▸ **REQUIRED TASK**
Copy each line holding the string "finishes".

------ EXERCISE DATA

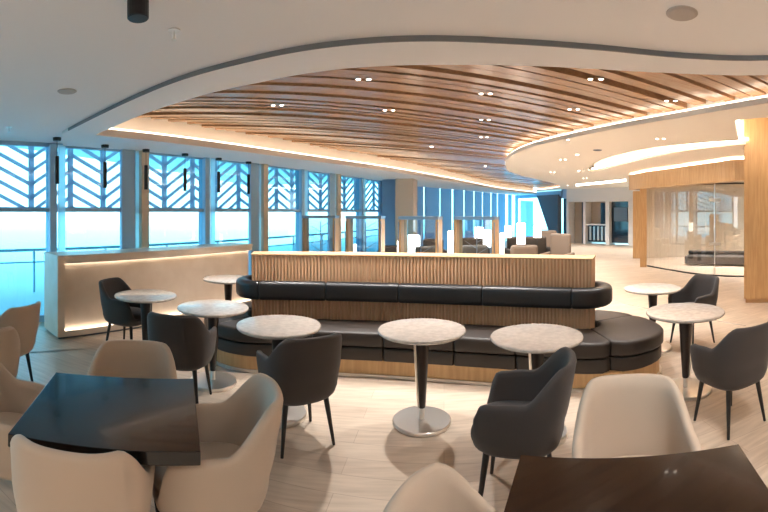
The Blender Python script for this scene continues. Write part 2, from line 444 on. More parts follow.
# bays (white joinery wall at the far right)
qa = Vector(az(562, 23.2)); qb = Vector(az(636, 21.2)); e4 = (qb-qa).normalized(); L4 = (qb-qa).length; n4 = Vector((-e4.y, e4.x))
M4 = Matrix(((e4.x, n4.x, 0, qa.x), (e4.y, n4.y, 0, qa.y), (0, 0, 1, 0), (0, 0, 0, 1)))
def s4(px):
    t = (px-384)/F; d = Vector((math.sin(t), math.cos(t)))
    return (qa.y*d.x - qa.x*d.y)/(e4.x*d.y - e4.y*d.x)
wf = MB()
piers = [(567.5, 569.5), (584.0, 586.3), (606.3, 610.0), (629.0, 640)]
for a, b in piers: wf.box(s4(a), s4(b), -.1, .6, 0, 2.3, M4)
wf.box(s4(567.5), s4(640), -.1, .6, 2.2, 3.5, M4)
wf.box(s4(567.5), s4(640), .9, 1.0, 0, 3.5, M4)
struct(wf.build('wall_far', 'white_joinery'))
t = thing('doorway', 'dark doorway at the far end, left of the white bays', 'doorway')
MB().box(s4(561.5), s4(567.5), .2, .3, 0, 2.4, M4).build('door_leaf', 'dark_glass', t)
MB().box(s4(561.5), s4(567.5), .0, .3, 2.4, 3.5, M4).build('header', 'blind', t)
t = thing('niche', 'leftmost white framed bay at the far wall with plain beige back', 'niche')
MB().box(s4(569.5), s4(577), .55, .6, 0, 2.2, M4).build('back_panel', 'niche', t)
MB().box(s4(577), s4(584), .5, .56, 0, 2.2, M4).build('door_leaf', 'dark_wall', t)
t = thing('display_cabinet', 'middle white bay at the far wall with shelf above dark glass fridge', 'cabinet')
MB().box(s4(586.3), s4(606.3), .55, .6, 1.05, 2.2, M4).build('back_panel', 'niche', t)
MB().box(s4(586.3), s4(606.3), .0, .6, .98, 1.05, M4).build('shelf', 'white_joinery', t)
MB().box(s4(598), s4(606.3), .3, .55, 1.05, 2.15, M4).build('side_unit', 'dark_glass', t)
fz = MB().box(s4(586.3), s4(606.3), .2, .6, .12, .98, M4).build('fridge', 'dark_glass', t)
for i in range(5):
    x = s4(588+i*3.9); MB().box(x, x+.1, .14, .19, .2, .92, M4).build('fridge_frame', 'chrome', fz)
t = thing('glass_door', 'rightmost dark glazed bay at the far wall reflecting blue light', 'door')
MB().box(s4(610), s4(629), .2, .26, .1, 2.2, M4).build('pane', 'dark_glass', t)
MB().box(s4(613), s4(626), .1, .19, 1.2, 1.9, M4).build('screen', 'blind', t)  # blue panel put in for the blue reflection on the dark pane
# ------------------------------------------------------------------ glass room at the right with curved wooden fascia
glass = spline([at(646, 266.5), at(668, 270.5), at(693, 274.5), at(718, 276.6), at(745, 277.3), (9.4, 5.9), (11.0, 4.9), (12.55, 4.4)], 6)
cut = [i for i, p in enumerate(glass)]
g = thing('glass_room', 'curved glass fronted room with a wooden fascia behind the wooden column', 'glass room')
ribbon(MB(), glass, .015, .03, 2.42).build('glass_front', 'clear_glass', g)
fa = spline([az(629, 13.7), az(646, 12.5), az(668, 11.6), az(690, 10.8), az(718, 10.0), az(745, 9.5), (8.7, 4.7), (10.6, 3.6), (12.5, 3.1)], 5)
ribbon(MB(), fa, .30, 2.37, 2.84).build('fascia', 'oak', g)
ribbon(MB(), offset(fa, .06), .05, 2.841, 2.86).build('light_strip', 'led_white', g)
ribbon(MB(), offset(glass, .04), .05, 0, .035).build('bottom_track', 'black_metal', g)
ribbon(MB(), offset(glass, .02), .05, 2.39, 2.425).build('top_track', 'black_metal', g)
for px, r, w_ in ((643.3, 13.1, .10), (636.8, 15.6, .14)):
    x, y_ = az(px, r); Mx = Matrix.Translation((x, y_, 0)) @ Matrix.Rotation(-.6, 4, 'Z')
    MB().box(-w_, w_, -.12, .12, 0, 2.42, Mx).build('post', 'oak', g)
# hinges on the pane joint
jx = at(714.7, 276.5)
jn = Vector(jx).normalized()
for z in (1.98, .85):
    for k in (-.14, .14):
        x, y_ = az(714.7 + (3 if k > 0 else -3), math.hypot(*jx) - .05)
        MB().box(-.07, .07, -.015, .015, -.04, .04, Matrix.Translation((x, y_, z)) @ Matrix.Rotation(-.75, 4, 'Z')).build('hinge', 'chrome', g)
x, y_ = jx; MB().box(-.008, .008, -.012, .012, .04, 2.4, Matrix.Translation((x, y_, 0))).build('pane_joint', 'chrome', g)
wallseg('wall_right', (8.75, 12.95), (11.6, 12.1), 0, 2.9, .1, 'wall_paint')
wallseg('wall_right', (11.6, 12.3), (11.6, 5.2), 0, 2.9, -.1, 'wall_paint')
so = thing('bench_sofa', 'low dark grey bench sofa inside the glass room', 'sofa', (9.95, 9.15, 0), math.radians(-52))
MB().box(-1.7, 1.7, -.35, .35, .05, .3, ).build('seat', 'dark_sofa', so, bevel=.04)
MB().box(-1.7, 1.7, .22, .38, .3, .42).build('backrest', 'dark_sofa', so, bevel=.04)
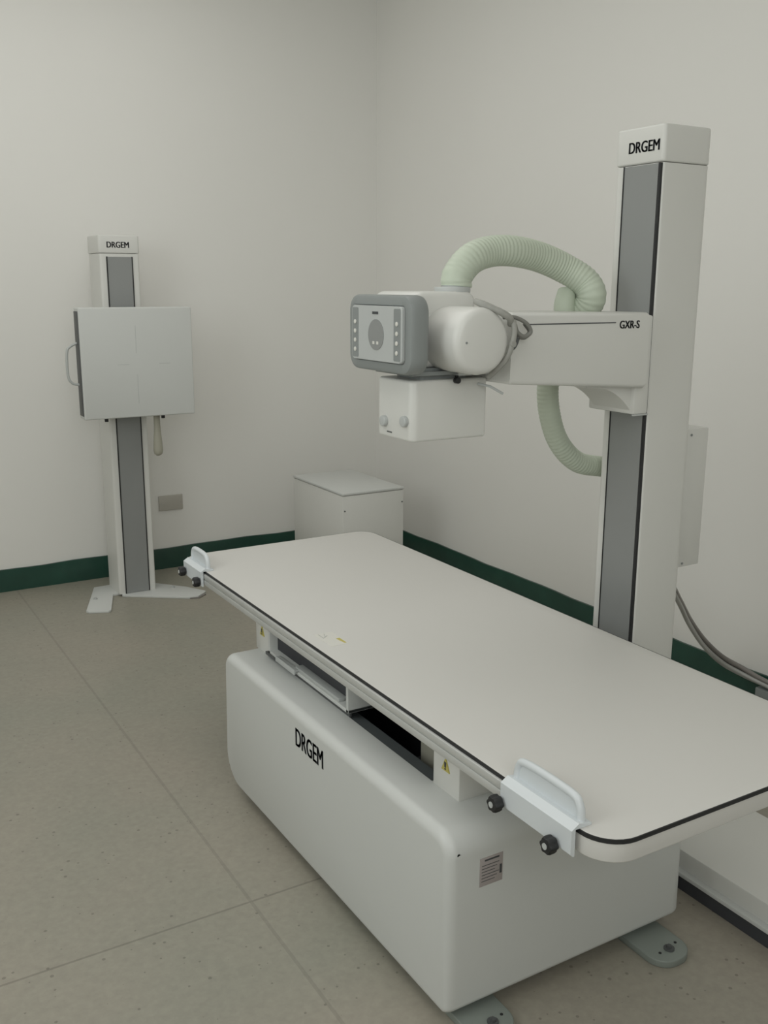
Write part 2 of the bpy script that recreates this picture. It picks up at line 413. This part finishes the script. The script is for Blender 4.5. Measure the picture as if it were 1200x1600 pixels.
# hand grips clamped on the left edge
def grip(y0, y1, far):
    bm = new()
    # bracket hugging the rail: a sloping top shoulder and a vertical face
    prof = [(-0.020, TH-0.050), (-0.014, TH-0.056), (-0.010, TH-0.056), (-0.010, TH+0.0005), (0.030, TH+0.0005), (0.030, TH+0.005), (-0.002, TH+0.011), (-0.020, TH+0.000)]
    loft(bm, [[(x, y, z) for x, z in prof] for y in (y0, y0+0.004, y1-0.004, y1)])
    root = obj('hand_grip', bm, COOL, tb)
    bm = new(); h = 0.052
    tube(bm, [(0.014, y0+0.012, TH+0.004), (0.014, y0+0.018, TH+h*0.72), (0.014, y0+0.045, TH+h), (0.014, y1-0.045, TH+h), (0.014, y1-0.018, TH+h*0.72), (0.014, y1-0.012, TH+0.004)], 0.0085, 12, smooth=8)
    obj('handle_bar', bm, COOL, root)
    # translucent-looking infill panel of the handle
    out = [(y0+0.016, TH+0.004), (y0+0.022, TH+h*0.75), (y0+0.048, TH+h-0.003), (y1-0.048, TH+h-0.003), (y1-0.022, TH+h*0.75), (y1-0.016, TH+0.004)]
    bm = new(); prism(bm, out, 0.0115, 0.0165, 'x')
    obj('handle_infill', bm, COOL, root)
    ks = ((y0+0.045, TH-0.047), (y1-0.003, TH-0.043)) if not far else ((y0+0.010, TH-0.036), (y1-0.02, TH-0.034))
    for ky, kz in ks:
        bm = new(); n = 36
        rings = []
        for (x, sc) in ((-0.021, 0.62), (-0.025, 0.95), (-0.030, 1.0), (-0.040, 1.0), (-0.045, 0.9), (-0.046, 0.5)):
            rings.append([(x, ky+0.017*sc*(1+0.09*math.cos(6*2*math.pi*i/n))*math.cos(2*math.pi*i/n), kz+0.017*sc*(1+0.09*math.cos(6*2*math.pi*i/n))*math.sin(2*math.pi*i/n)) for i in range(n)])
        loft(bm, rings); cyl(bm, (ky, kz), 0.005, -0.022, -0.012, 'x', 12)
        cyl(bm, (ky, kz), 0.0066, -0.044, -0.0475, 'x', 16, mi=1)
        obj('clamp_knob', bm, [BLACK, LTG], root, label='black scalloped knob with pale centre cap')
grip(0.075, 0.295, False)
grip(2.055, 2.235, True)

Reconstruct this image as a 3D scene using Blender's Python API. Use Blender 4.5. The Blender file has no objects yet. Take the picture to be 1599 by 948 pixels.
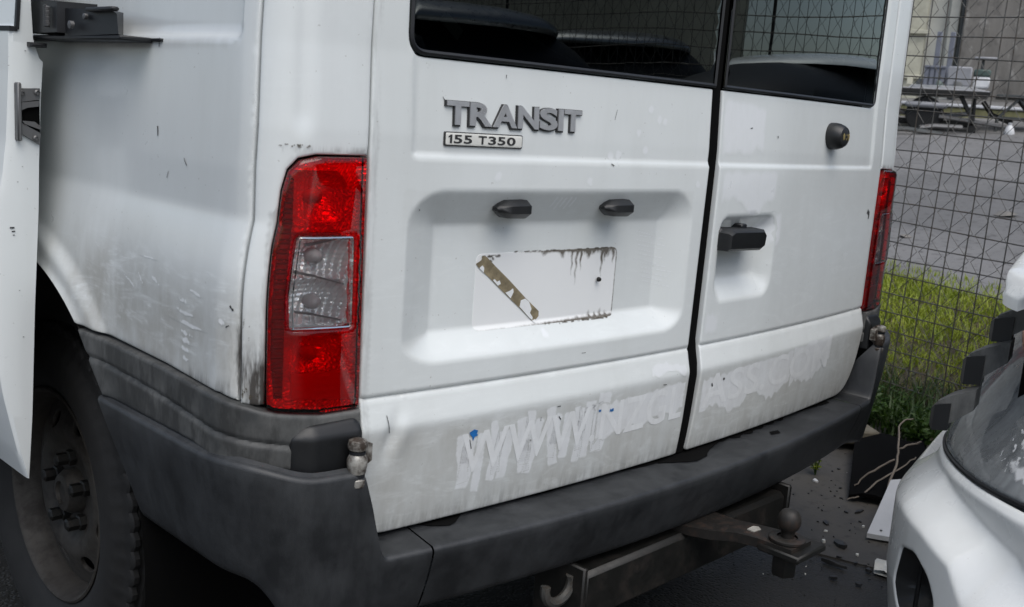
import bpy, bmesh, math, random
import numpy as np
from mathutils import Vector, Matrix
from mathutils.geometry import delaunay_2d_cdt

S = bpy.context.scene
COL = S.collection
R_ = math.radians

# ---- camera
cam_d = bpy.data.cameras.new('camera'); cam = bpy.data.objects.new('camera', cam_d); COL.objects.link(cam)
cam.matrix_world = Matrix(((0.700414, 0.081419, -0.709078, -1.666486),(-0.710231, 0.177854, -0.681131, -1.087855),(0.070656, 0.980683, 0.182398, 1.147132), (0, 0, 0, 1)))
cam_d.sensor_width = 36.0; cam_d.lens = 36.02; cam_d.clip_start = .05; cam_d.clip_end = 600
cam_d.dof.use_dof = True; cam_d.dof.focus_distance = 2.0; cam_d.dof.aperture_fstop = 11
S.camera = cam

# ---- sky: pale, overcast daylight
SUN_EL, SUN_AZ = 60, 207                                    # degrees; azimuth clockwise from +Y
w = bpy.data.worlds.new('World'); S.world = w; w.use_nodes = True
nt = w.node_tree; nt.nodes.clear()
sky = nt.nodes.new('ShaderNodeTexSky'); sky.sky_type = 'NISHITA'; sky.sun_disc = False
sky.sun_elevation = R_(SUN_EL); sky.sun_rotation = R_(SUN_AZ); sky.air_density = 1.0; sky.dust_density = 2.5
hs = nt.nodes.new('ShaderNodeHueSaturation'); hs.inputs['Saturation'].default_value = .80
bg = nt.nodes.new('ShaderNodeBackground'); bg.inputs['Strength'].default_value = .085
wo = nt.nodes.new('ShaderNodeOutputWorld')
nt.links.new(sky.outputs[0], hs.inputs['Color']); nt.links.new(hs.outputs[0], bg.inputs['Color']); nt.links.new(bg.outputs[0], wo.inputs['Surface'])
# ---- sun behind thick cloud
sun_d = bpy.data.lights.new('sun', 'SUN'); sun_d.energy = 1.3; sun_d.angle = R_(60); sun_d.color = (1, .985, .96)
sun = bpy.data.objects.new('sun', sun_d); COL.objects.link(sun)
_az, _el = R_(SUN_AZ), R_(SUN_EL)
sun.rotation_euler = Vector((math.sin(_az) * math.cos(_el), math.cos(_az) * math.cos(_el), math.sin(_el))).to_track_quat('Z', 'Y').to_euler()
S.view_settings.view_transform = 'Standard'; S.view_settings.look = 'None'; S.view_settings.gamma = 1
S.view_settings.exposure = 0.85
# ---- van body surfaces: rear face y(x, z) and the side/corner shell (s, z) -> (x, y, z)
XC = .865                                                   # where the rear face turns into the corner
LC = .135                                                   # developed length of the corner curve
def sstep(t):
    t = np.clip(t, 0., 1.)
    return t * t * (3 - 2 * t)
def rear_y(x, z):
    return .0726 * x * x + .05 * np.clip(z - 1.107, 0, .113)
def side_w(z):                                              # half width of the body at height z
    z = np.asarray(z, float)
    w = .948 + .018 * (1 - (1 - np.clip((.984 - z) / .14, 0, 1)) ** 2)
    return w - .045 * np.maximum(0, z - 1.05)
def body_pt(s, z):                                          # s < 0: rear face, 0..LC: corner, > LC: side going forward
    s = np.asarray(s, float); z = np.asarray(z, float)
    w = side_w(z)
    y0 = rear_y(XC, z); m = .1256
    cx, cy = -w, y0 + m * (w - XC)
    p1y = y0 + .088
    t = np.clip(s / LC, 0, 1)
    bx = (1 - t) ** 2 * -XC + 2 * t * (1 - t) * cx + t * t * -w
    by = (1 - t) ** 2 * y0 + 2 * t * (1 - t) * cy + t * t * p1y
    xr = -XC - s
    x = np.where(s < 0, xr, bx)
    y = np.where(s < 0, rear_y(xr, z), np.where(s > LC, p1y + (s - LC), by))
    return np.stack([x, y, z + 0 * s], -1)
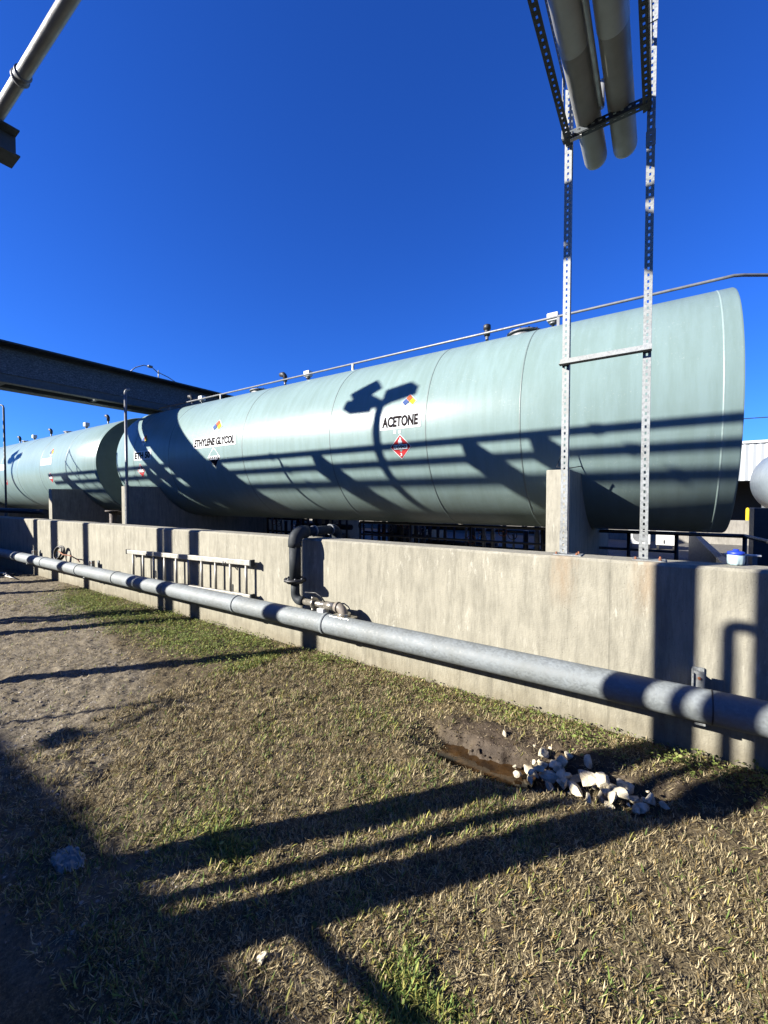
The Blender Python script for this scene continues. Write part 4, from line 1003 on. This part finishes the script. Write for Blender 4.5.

------------

▸ **RESPONSE**
Write part 2 of the bpy script that recreates this picture. It picks up at line 413. This part finishes the script. The script is for Blender 4.5. Measure the picture as if it were 1200x1600 pixels.
The Blender Python script for this scene continues. Write part 4, from line 1003 on. This part finishes the script. Write for Blender 4.5.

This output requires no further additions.